The legal struggle unfolded against the backdrop of a ubiquitous Hershey presence in the township, including street lights shaped like Hershey Kisses, gardens mulched with chocolate-smelling cocoa bean shells, and a luxurious spa at the Hotel Hershey that features cocoa facials and whipped cocoa baths.

The town is also home to the Milton Hershey School, a private academy that educates 1,800 children in social and financial need.

School officials said the 3,600-student public school district did not raise taxes recently because of taxpayer pressure to hold the line and receives only about 30-40 percent of its budget from the state.

Donald Papson, executive director of the foundation, said Thursday that it disagrees with the definition of deserving educational recipients in the court papers.

Papson also said that the school district gets an additional $1.8 million from a separate Hershey trust each year.

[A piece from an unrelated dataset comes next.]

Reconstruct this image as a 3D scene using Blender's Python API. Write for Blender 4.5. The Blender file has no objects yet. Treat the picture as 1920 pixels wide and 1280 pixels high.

He said the payments from the foundation to the district were dropped in 1967 when the state recalculated the education aid formula, and the board at that time felt the state money was sufficient for the district.

In a separate, unrelated investigation of another Hershey branch, the state attorney general is looking into how millions of dollars were spent for several land deals in the last several years. That probe began in 2010 when now Governor Tom Corbett was the attorney general.